A review of the 1985 film “Kiss Of The Spider Woman”
Based on the novel by the Argentinian Manuel Puig – a gay man with a passion for cinema – and directed by the Argentinian-born Brazilian Héctor Babenco, this film was set in and largely shot in Brazil, but it was made in the English language and screenwriter Leonard Schrader and the leading actor William Hurt were American.
The main action – essentially a series of conversations – takes place in a high-security prison during a mid-1970s period of dictatorship when two very different characters are forced to share minimum space but maximum time together. One is a sensitive and apolitical gay man (Hurt), while the other is a hardened leftist revolutionary devoted to “the struggle” (Raul Julia).

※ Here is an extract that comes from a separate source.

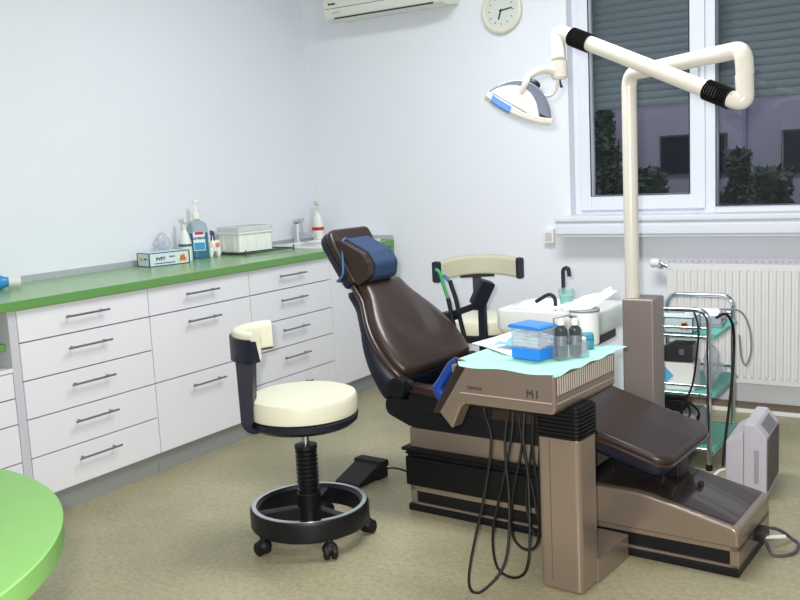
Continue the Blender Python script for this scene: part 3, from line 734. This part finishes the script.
MB().prism([(-.268, zt), (-.312, zt+.003), (-.412, .522), (-.380, .522)], -.1215, -.05, bev=.008).build('end_trim', mat('dark_end_trim', (44, 34, 34), .35), du)
MB().box(.043+HX, .0470+HX, -.105, .275, .597, .600).box(-.30, .036+HX, -.1225, -.119, .600, .603).build('seam_line', mat('seam_light', (206, 192, 178), .4, .4), du)
vt = MB()
for k in range(27): y = -.105+k*.0140; vt.box(.0445+HX, .0475+HX, y, y+.006, .622, .674)
vt.build('vent_slats', mat('vent_light', (206, 196, 184), .4, .2), du)
MB().box(.044+HX, .046+HX, -.110, .273, .618, .676).build('vent_recess', mat('vent_dark', (92, 78, 70), .5), du)
text('badge', 'M1', .032, frame((-.048, -.1205, .621), (1, 0, 0), (0, 0, 1), (0, -1, 0)), ink_m, du, outline=True)
text('badge', 'SIEMENS', .0135, frame((-.246, -.1216, .619), (1, 0, 0), (0, 0, 1), (0, -1, 0)), ink_m, du)
# handle loop at the left end
hl = bend([(-.285, -.085, .676), (-.338, -.085, .694), (-.412, -.085, .590), (-.385, -.085, .566), (-.345, -.085, .590)], .02, 5)
MB().tube(hl, .011, 10).build('handle', brown_e, du)
hs = [((-.25, .02, zb+.02), (-.28, -.02, .53), (-.245, -.04, .44), (-.25, -.08, .28), (-.265, -.15, .08), (-.245, -.19, .012), (-.205, -.18, .010), (-.16, -.12, .09), (-.175, -.06, .25), (-.22, 0, .42), (-.215, .04, zb)),
      ((-.20, .03, zb), (-.195, .0, .45), (-.215, -.03, .3), (-.245, -.05, .14), (-.225, -.06, .03), (-.155, -.055, .015), (-.115, -.055, .09), (-.14, .0, .3), (-.165, .02, .45), (-.165, .05, zb)),
      ((-.18, .06, zb), (-.175, .03, .42), (-.205, .01, .24), (-.21, .01, .12), (-.165, .01, .08), (-.125, .02, .11), (-.118, .02, .25), (-.14, .03, .42), (-.145, .06, zb)),
      ((-.155, .09, zb), (-.165, .07, .4), (-.185, .06, .22), (-.155, .05, .12), (-.128, .05, .16), (-.135, .06, .35), (-.125, .09, zb)),
      ((-.225, .09, zb), (-.205, .08, .4), (-.165, .07, .25), (-.135, .06, .13), (-.115, .06, .2), (-.12, .07, .4), (-.11, .1, zb))]
for h in hs: MB().tube(spline(h, 8), .0045, 8).build('hose', rubber_m, du)
UM = Matrix.Translation((2.6, -2.2, 0)) @ Matrix.Rotation(R(-5), 4, 'Z')
def upt(x, y, z): return UM @ Vector((x, y, z))
s = MB().tube([upt(-.330, -.085, .692), upt(-.352, -.085, .672), upt(-.392, -.085, .618), upt(-.406, -.085, .596)], [.014, .0165, .0155, .020], 12).tube([upt(-.408, -.085, .596), upt(-.392, -.085, .572), upt(-.368, -.085, .576)], [.020, .022, .016], 12)
tag(s.build('handle_sleeve', sleeve_m), 'shiny blue plastic sleeve wrapped on the instrument unit handle', 'sleeve')

# mint paper cover over the unit top, drooping over the edges
def sheet(name, m, M, nx, ny, f, label, cat, th=.0012):
    t = bmesh.new(); V = [[t.verts.new(f(i/nx, j/ny)) for j in range(ny+1)] for i in range(nx+1)]
    for i in range(nx):
        for j in range(ny): t.faces.new((V[i][j], V[i+1][j], V[i+1][j+1], V[i][j+1]))
    bmesh.ops.recalc_face_normals(t, faces=t.faces[:])
    r = bmesh.ops.solidify(t, geom=t.faces[:], thickness=th)
    bmesh.ops.recalc_face_normals(t, faces=t.faces[:])
    s = MB(); s._merge(t, M); return tag(s.build(name, m, ang=60), label, cat)
zc = .689
def fcover(a, b):
    x = -.335+.375*a; y = -.124+.435*b
    if x < -.30: y += .05*(1-b)*(-.30-x)/.035
    z = zc+.0012*(math.sin(a*23)*math.sin(b*19)+1)
    if x > .022: z -= .010*((x-.022)/.018)*(.35+.65*math.sin(b*11+1.0)**2)*(1 if b < .85 else .2); x -= .010*((x-.022)/.018)*(1-b)
    if x > -.02 and b > .8: x += .014*(b-.8)/.2*(x+.02)/.06; z += .004*(b-.8)/.2
    if y < -.118: z -= .002+.006*math.sin(a*6+.2)**2
    if x < -.31: z += .004*(-.31-x)/.025
    return (x, y, z)
sheet('tray_paper', mint_m, UM, 40, 40, fcover, 'mint green paper cover draped over the top of the instrument unit', 'paper cover')
zs = zc+.0045
def fpap(a, b):
    p = Vector((-.425, .145))*(1-a)*(1-b)+Vector((-.215, .035))*a*(1-b)+Vector((-.385, .43))*(1-a)*b+Vector((-.13, .30))*a*b
    return (p.x, p.y, zs+.006*math.sin(a*3.1)*math.sin(b*4+.5)+.012*b*b+.004*(1-a))
sheet('white_paper_sheet', paper_m, UM, 16, 16, fpap, 'white paper sheet lying on the mint cover left of the blue dispenser', 'paper')
def fnap(a, b): return (-.315+.17*a+.03*b, .100+.05*b-.01*a+.10*a*b, zs+.012+.016*abs(math.sin(a*7+b*4))*(.4+b)+.010*a)
sheet('blue_napkin', mat('pale_blue_tissue', (120, 186, 226), .8), UM, 16, 10, fnap, 'crumpled pale blue napkin on the white paper sheet', 'napkin')

# cotton roll dispenser
cd = thing('cotton_dispenser', 'clear cotton roll dispenser with bright blue lid and base', 'dispenser', upt(-.134, .045, zc+.0035), R(-13))
MB().box(-.053, .053, -.043, .043, 0, .036, .004).build('base', blue_p, cd)
cb = MB()
for x in (-.052, .050): cb.box(x, x+.002, -.042, .042, .034, .094)
for y in (-.042, .040): cb.box(-.052, .052, y, y+.002, .034, .094)
cb.build('body', clear('dispenser_clear', (225, 232, 238), .82), cd)
MB().prism([(-.060, .094), (.056, .094), (.060, .099), (.05, .104), (-.052, .107), (-.062, .101)], -.048, .048, bev=.003).build('lid', blue_p, cd)
random.seed(3)
cr = tag(MB().cyl((-.017, 0, 0), (.017, 0, 0), .0055, n=12).build('cotton_roll', cotton_m), 'white cotton roll inside the clear dispenser', 'cotton roll', 'cotton rolls in the dispenser')
CDM = Matrix.Translation(upt(-.134, .045, zc+.0035)) @ Matrix.Rotation(R(-13), 4, 'Z')
first = True
for j in range(4):
    for k in range(2 if j == 3 else 3):
        for q in range(3):
            o = cr if first else cr.copy()
            if not first: COL.objects.link(o)
            first = False
            o.location = CDM @ Vector((-.032+k*.032+random.uniform(-.003, .003), -.030+q*.022, .042+j*.0115))
            o.rotation_euler = (0, random.uniform(-.12, .12), R(-13)+random.uniform(-.25, .25))

def flask(label, loc, h, r):
    o = thing('dark_bottle', label, 'bottle', loc, 0, 'dark bottles in the acrylic holder')
    MB().lathe([(0, 0), (r, 0), (r+.001, .004), (r+.001, h*.68), (r*.9, h*.75), (r*.5, h*.80), (r*.5, h*.84)]).build('glass', mat('smoked_glass', (58, 62, 66), .12, coat=.5), o)
    MB().lathe([(r*.6, h*.82), (r*.62, h*.84), (r*.62, h*.93), (r*.4, h), (0, h)]).build('cap', white_p, o)
    MB().lathe([(r+.0016, h*.3), (r+.0016, h*.55)]).build('label_sheet', mat('silver_label', (150, 154, 160), .3, .6), o)
flask('dark glass bottle nearest the blue dispenser in the acrylic holder', upt(-.056, .077, zc+.0075), .118, .0185)
flask('dark glass bottle at the right in the acrylic holder', upt(-.031, .120, zc+.0075), .112, .0185)
hd_ = thing('bottle_holder', 'clear acrylic holder around two dark bottles on the unit', 'holder', upt(-.043, .099, zc+.002), R(55))
MB().box(-.055, .055, -.03, .03, 0, .005, .001).box(-.055, .055, -.03, -.028, 0, .045).box(-.055, .055, .028, .03, 0, .045).box(-.055, -.053, -.03, .03, 0, .045).box(.053, .055, -.03, .03, 0, .045).build('tray', clear_m, hd_)
MB().tube([(-.05, 0, .004), (-.05, 0, .125), (.0, 0, .128), (.03, 0, .122)], .0022, 8).build('hook', steel_m, hd_)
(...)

They find periodic psychological escape from their confines when Hurt’s character narrates scenes from a favourite movie set in Nazi-occupied France which, in some respects, mirrors their own situation. This ‘film within a film’ structure is further embellished by use of what is known as metafiction with the wartime film deploying exaggerated acting and unlikely plotting.
If all this sounds a bit surreal (I haven’t even mentioned the Spider Woman), this tale of fantasy and friendship is brilliantly executed with subtle examination of political and gender issues. Hurt gives a thespian masterclass which rightly won him the Best Actor Award at both the Oscars and the BAFTAs.